The topic of Week 3’s lecture was algorithms; different types of search and sort, Big O notation and recursion. For me at least, this was the first week where the challenge wasn’t merely to absorb the volume of material or peculiarities of syntax, but to understand abstract concepts.  The algorithms themselves were quite straightforward, but keeping track of the interplay of variables, arrays and recursive operations was surprisingly challenging. Which is how I ended up with the picture at the top of this post; I haven’t had to draw charts to visualise concepts on paper like that since before law school.

Which takes me to another question-to-self about how I’m approaching this. Thus far, I have been looking at each step in code design as a self-contained exercise: increment this number and perform an operation on it; set that algorithm to run through a 2D array and do something to each element. With the Tideman exercise, this was I think actively holding back my progress, because I needed to track variables through several different functions and transformations. Starting with week 4, I’m going to try diagramming out the entire process from the beginning to see if I can get better at planning around that and really understanding what I’m asking the computer to do.

Scheduling

Huge sigh of relief here! With two more weeks finished I’m back on track. If I can get through the week 4 and week 5 content by this Sunday, I’ll be well toward my goal of finishing the entire course content before the end of April. From discussions online it seems like most people found week 3 to be the biggest leap in difficulty, so I am hopeful that it will be a little easier going from here on out.

Resources

Nothing special this week outside of the course materials themselves and K&R.

Tideman

So what took all that time? Implementing the ranked pair electoral method algorithm, aka the Tideman method. The individual steps seem simple, but the complexity is I think geometric; each step adds another layer of abstraction which means that by the time you’ve traced through:

Voter A rankings [1D array]…

…cross-referenced against Voter B, C, … preferences [2D array]…

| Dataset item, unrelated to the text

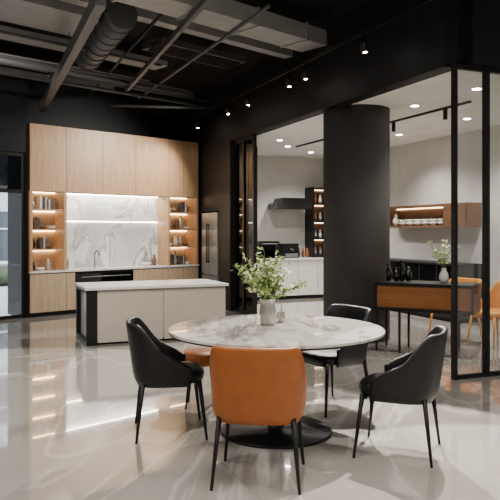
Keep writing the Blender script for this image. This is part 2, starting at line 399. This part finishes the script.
# bar desk
dA = math.atan2(-.55, 1.0); D0 = (1.56, 8.36, 0)
mb = MB(); Ld = 1.2
mb.box(0, Ld, 0, .5, .82, .86, M_metal)
mb.box(.03, Ld-.02, .02, .48, .55, .82, M_cognacw); mb.box(.0, .03, .0, .5, .51, .82, M_metal); mb.box(Ld-.02, Ld, 0, .5, .51, .82, M_metal); mb.box(.03, Ld-.02, .0, .48, .51, .55, M_metal)
for x in (.005, .30, Ld*.78):
    for y in (.03, .45): mb.cyl((x+.015, y, 0), (x+.015, y, .53), .014, .017, M_metal)
mb.obj('bar_desk', D0, dA, .002)
DT = fr(D0, dA)
mb = MB()
for x, h in ((0,.22),(.09,.17),(.17,.26),(.25,.18)): vase(mb, x, random.random()*.1, 0, h, .045, M_bgl)
mb.obj('black_carafe_set', DT(.12, .25, .861))

def chair(name, x, y, facing, mat, legmat=M_metal):
    mb = MB()
    n = 40
    def se(rx, ry, z, cx=0, e=3.0):
        out = []
        for i in range(n):
            t = 2*math.pi*i/n; c, s_ = math.cos(t), math.sin(t)
            out.append((cx+rx*math.copysign(abs(c)**(2/e), c), ry*math.copysign(abs(s_)**(2/e), s_), z))
        return out
    loops = [se(.20,.20,.395), se(.235,.235,.40), se(.25,.245,.42), se(.255,.25,.445), se(.25,.245,.468), se(.225,.22,.482), se(.12,.12,.488), se(.02,.02,.489)]
    vs = [p for l in loops for p in l]; fs = []
    for j in range(len(loops)-1):
        for i in range(n): fs.append((j*n+i, j*n+(i+1)%n, (j+1)*n+(i+1)%n, (j+1)*n+i))
    fs.append(tuple(range(n))); fs.append(tuple((len(loops)-1)*n+i for i in range(n)))
    mb.add(vs, fs, mat, True)
    NC = 44; H = 9; th = .036
    prof = []
    for j in range(H+1): prof.append(('o', j/H))
    for k in (45, 90, 135): prof.append(('c', k))
    for j in range(H, -1, -1): prof.append(('i', j/H))
    m_ = len(prof); vs = []
    for i in range(NC+1):
        a = -1+2*i/NC; t = math.pi+a*math.radians(110)
        c, s_ = math.cos(t), math.sin(t); e = 3.4
        px = .250*math.copysign(abs(c)**(2/e), c); py = .262*math.copysign(abs(s_)**(2/e), s_)
        rad = math.hypot(px, py); ux, uy = px/rad, py/rad
        u = max(0, (abs(a)-.44)/.56); u = u*u*(3-2*u)
        ztop = .822 - .31*u; zb = .385
        for kind, val in prof:
            if kind == 'o': z = zb+(ztop-zb)*val; off = th/2
            elif kind == 'i': z = zb+(ztop-zb)*val; off = -th/2
            else: z = ztop+math.sin(math.radians(val))*th/2; off = math.cos(math.radians(val))*th/2
            hh = max(0, z-.42)
            q = max(0, (.46-z)/.07); rr = rad+off+.04*hh-.022*q*q
            vs.append((ux*rr-.10*hh*(1-u), uy*rr, z))
    fs = []
    for i in range(NC):
        for j in range(m_): fs.append((i*m_+j, i*m_+(j+1)%m_, (i+1)*m_+(j+1)%m_, (i+1)*m_+j))
    fs.append(tuple(range(m_))); fs.append(tuple(NC*m_+j for j in range(m_)))
    mb.add(vs, fs, mat, True)
    for sx, sy in ((1,1),(1,-1),(-1,1),(-1,-1)):
        top = (sx*.20, sy*.215, .42); bot = (sx*.25, sy*.255, 0)
        mb.cyl(bot, top, .009, .017, legmat)
    mb.beam((.19,-.20,.392),(.19,.20,.392),.03,.02,legmat); mb.beam((-.19,-.20,.392),(-.19,.20,.392),.03,.02,legmat)
    return mb.obj(name, (x, y, 0), facing)
chair('dining_chair', .06, 4.06, math.atan2(.97, .12), M_tan)
chair('dining_chair', -.60, 4.98, math.radians(10), M_leath)
chair('dining_chair', 1.01, 4.54, math.atan2(.36, -.93), M_leath)
chair('dining_chair', .68, 5.70, math.atan2(-.52, -.80), M_leath)
chair('lounge_chair', 2.82, 9.15, math.radians(215), M_yel, M_yel)
chair('lounge_chair', 3.16, 8.55, math.radians(200), M_yel, M_yel)
chair('lounge_chair', 3.75, 9.6, math.radians(200), M_leath)
mb = MB(); mb.lathe([(.15,.36),(.18,.37),(.19,.40),(.19,.44),(.17,.465),(.05,.47)], M_tan)
for k in range(4):
    t = math.pi/4+k*math.pi/2; mb.cyl((.17*math.cos(t),.17*math.sin(t),0),(.12*math.cos(t),.12*math.sin(t),.37),.009,.012,M_metal)
mb.obj('stool', (-.42, 5.72, 0))

# table
TC = (.195, 4.98, 0)
mb = MB()
mb.lathe([(.41,0),(.415,.004),(.415,.016),(.405,.022),(.07,.03),(.055,.06),(.055,.69),(.09,.715),(.30,.727),(.30,.737)], M_metal, n=64)
mb.lathe([(.765,.737),(.795,.745),(.80,.755)], M_metal, n=96)
mb.lathe([(.79,.7552),(.802,.757),(.802,.773),(.797,.777)], M_tabt, n=96, smooth=False)
mb.obj('dining_table', TC)
TZ = .7775
# plant
mb = MB()
mb.lathe([(.050,0),(.062,.02),(.066,.10),(.058,.15),(.062,.20),(.066,.205),(.058,.203),(.05,.15),(.05,.12)], M_vase, n=28)
mb.path([(.064,0,.17),(.105,0,.16),(.11,0,.10),(.066,0,.06)], .006, M_vase)
rnd = random.Random(7)
def leaf(mb, p, d, ln, w, mat):
    d = d.normalized(); sd = d.cross(Vector((rnd.uniform(-1,1), rnd.uniform(-1,1), 1.2))).normalized(); up = sd.cross(d)
    vs = [p, p+d*ln*.35+sd*w+up*.004, p+d*ln*.75+sd*w*.7, p+d*ln, p+d*ln*.75-sd*w*.7, p+d*ln*.35-sd*w+up*.004, p+d*ln*.4-up*.004]
    mb.add(vs, [(0,1,6),(1,2,6),(2,3,6),(3,4,6),(4,5,6),(5,0,6)], mat, True)
for k in range(56):
    th = rnd.uniform(0, 2*math.pi); sp = rnd.uniform(.05, .29); ht = rnd.uniform(.08, .37)*(1.15-sp)
    pts = []
    for i in range(7):
        t = i/6; pts.append(Vector((sp*math.cos(th)*t**1.4, sp*math.sin(th)*t**1.4, .15+(.05+ht)*t-.02*t*t)))
    mb.path(pts, .0018, M_stem, 5)
    for i in range(2, 7):
        for q in range(4):
            d = Vector((rnd.uniform(-1,1), rnd.uniform(-1,1), rnd.uniform(-.3,.9)))
            p = pts[i]+Vector((rnd.uniform(-.02,.02), rnd.uniform(-.02,.02), rnd.uniform(-.02,.02)))
            leaf(mb, p, d, rnd.uniform(.03,.055), rnd.uniform(.009,.015), M_leaf2 if rnd.random() < .3 else M_leaf)
mb.obj('potted_plant', (.135, 5.14, TZ), recalc=False)
mb = MB(); mb.lathe([(.022,0),(.03,.01),(.034,.06),(.031,.06),(.025,.015)], M_cer, n=20); mb.obj('tea_cup', (.02, 5.12, TZ))
mb = MB(); mb.lathe([(.022,0),(.03,.01),(.034,.08),(.031,.08),(.025,.015)], M_vase, n=20); mb.obj('tea_cup', (.245, 5.28, TZ))
mb = MB(); mb.lathe([(.04,0),(.06,.05),(.05,.11),(.025,.16),(.03,.18)], M_cer, n=20)
for k in range(16):
    th = rnd.uniform(0, 6.28); sp = rnd.uniform(.03,.18); ht = rnd.uniform(.2,.42); pts = [Vector((sp*math.cos(th)*(i/5)**1.3, sp*math.sin(th)*(i/5)**1.3, .14+ht*i/5)) for i in range(6)]
    mb.path(pts, .002, M_stem, 5)
    for i in range(2,6):
        for q in range(3): leaf(mb, pts[i]+Vector((rnd.uniform(-.02,.02),rnd.uniform(-.02,.02),0)), Vector((rnd.uniform(-1,1),rnd.uniform(-1,1),rnd.uniform(0,1))), .034, .013, M_leaf2 if rnd.random() < .7 else M_leaf)
mb.obj('blossom_vase', DT(.80, .28, .861), recalc=False)

# ------------------------------------------------------------ ceiling services
u = Vector((.727, .687, 0)); r = Vector((-.388, .9217, 0))
def lin(c, d, a, b): c = Vector(c); return c+d*a, c+d*b
mb = MB()
for c, w, h, a, b in (((-2.85,7.55,4.08),.85,.10,-3.5,1.5), ((-3.3,8.75,4.12),.35,.08,-2.6,2.6), ((-3.9,9.9,4.1),.3,.1,-2,2.8), ((-4.0,10.9,4.12),.16,.08,-1.6,2.0)):
    p, q = lin(c, u, a, b); mb.beam(p, q, w, h, M_duct)
p, q = lin((.12,8.15,4.02), u, -3.2, 1.0); mb.beam(p, q, .44, .20, M_duct)
for i in range(5):
    p, q = lin((.12,8.15,4.02), u, -2.8+i*.85, -2.77+i*.85); mb.beam(p, q, .47, .23, M_duct)
p, q = lin((-.3,9.0,4.12), u, -3.0, 1.2); mb.beam(p, q, .16, .12, M_duct)
mb.cyl((-2.35,9.6,3.98),(-1.45,7.6,3.98),.17,.17,M_pipe,24)
for i in range(8):
    c = Vector((-2.35,9.6,3.98)).lerp(Vector((-1.45,7.6,3.98)), (i+.3)/8); d = Vector((.9,-2,0)).normalized()*.02; mb.cyl(c, c+d, .185, .185, M_pipe, 24)
mb.beam((-3.75,12.0,3.72),(-1.42,6.33,3.72),.10,.15,M_pipe)
mb.beam((-2.13,11.3,3.86),(-.30,6.4,3.86),.05,.07,M_pipe)
for c, w, a, b in (((-2.7,10.5,3.8),.03,-1.5,2.7),((-2.9,10.0,3.92),.05,-1.5,2.6),((-2.2,11.0,3.92),.03,-1.2,2.0),((-3.2,9.2,3.88),.02,-2,3.0),((-2.9,8.2,3.92),.02,-2,2.2),((-3.4,10.4,3.9),.02,-1.5,3.2)):
    p, q = lin(c, u, a, b); mb.cyl(p, q, w, w, M_pipe, 10)
mb.cyl((-2.5,11.9,3.75), (-.85,12.15,3.75), .025, .025, M_pipe)
mb.cyl((-2.9,12.0,3.95), (-1.0,7.5,3.95), .02, .02, M_metal); mb.cyl((-2.0,12.0,3.9), (.2,7.1,3.9), .02, .02, M_pipe)
for (x, y) in ((-3.3,10.9),(-2.3,8.47),(-1.6,6.77)): mb.cyl((x,y,3.79),(x,y,CZ),.008,.008,M_pipe,6)
mb.obj('ceiling_ductwork')
mb = MB(); p, q = lin((-.55,9.9,4.08), u, -1.1, .45); mb.beam(p, q, .5, .08, M_pipe)
for i in range(7):
    o = r*(-.2+i*.065); mb.beam(p+o-Vector((0,0,.045)), q+o-Vector((0,0,.045)), .02, .02, M_black)
mb.obj('ceiling_vent')
mb = MB(); T = fr(R0, RA)
mb.box(-.5, 8.2, .32, .36, 3.75, 3.79, M_metal)
for x in (0, 2.0, 4, 6, 8): mb.cyl((x,.34,3.79),(x,.34,CZ),.006,.006,M_metal,6)
for x in (1.15, 2.6, 3.1, 4.6, 5.5, 7.2):
    mb.cyl((x,.34,3.70),(x,.34,3.75),.01,.01,M_metal,8); mb.cyl((x,.34,3.54),(x,.37,3.71),.04,.04,M_metal,16)
    mb.cyl((x,.338,3.532),(x,.3385,3.538),.022,.022,M_dl,16,False)
mb.obj('track_light', R0, RA)
mb = MB(); mb.box(1.5, 6.5, -1.5, -1.47, IZ-.03, IZ-.002, M_metal)
for x in (2.0, 3.2, 4.6): mb.cyl((x,-1.485,IZ-.17),(x,-1.485,IZ-.03),.03,.03,M_metal)
mb.obj('track_light', R0, RA)
mb = MB()
dls = [(2.68,7.86),(2.21,8.92),(3.25,9.95),(.75,13.2),(.55,12.3),(1.3,14.2),(2.6,11.6),(1.4,11.4)]
for x, y in dls:
    mb.cyl((x,y,IZ-.002),(x,y,IZ-.012),.065,.07,M_white,20,False); mb.cyl((x,y,IZ-.012),(x,y,IZ-.016),.05,.05,M_dl,20,False)
mb.obj('recessed_downlight')
for i, (x, y) in enumerate(dls):
    near = abs(x-2.21) < .01
    spot('downlight_beam', (x, y, IZ-.03), (x+(.5 if near else 0), y, 0), 80 if near else 260, 90 if near else 130, .8, (1,.95,.88), .06)

# ------------------------------------------------------------ lights in hall
def fill_panel(x, y, sx, sy, pw):  # added fill light for the hall, with an unseen panel body on the ceiling
    area('fill_area', (x, y, CZ-.07), (0,0,0), pw, sx, sy)
    mb = MB(); mb.box(-sx/2-.03, sx/2+.03, -sy/2-.03, sy/2+.03, -.06, 0, M_metal); mb.box(-sx/2, sx/2, -sy/2, sy/2, -.065, -.06, M_fill); mb.obj('added_fill_panel', (x, y, CZ))
for x, y in ((-3.5,1.0),(0,-1.0),(3.2,2.2),(-4.2,5.0),(0.0,3.2)): fill_panel(x, y, 1.2, 1.2, 95)
spot('track_beam', T(1.15,.37,3.5), (.9,4.0,0), 1700, 42, .15, rad=.03)
spot('track_beam', T(-.4,.37,3.5), (1.6,3.7,0), 1100, 40, .15, rad=.03)
spot('track_beam', T(3.1,.37,3.5), (.1,5.2,.7), 1000, 36, .2, rad=.03)
spot('track_beam', T(4.6,.37,3.5), (-1.4,8.8,0), 700, 60, .5)
spot('track_beam', T(2.6,.37,3.5), (-2.6,6.8,0), 1100, 40, .2, rad=.03)
spot('track_beam', T(5.5,.37,3.5), K(1.6,0,2.2), 550, 90, .9)
spot('track_beam', T(7.2,.37,3.5), K(2.2,0,1.5), 140, 100, .9)
spot('beam_spot', (-4.4,7.0,4.0), K(1.2,0,2.4), 650, 60, .9)
spot('beam_spot', (-1.6,6.4,3.6), (-1.1,9.0,.35), 320, 50, .8)

w = bpy.data.worlds.new('World'); S.world = w; w.use_nodes = True
w.node_tree.nodes['Background'].inputs[0].default_value = (.84,.91,1,1); w.node_tree.nodes['Background'].inputs[1].default_value = 7

# ------------------------------------------------------------ camera
cd = bpy.data.cameras.new('Camera'); cam = bpy.data.objects.new('Camera', cd); S.collection.objects.link(cam)
cam.location = (0,0,1.5); cam.rotation_euler = (math.radians(90),0,0); cd.lens = 36*665/500; cd.sensor_width = 36
cd.shift_y = -19/500; cd.clip_end = 100
S.camera = cam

…sorted by margin of victory into pairs, each containing a winner and a loser candidate and discarding ties [2D array -> different set of data structures with two elements each]…

…then creating a completely separate 2D array to determine whether or not a given pairing results in an infinite loop of winners when taking into account all previous pairings via a recursive method [2D array + recursive voodoo]…

…then looking through all this to figure out which was the winner [actually just checking a 2D array again],

you have followed the same piece of data through six transformations plus one per recursion (that is, one per element in the array), trying to keep in mind its position relative to all the other bits of data. THAT is what made Tideman hard, and that is why I was back drawing truth tables with actual pen and paper for the first time in years.

Incidentally, recursion is a simple concept in principle but adds substantial complexity when you really trace out what’s happening to the data with every step. I had to skip ahead to week 4’s shorts to stay sane, and one of them helpfully explained what’s going on with stack memory that made it a lot easier to understand the mechanics of a recursive algorithm in a program.

Et Cetera

·         Variable names and iterations tripped me up a lot in the Tideman exercise. It’s second nature now to write nested for loops with [i][j][k] and so on, but when you’re using the exact same variable name multiple times in different functions all of which do the same iteration, it’s easy to lose track of which piece of data exactly you’re referencing. But it feels a bit silly to give them longer more descriptive names too. It made me wonder whether there’s a smarter way of managing these iterative loops (new function?)

·         One thing I forgot to do in the exam sim was to TELL the player when they pass/fail a check **and why**. This is important to me when I play games, I’ve no idea why it didn’t occur to me earlier, but I’m writing it now so I don’t forget it.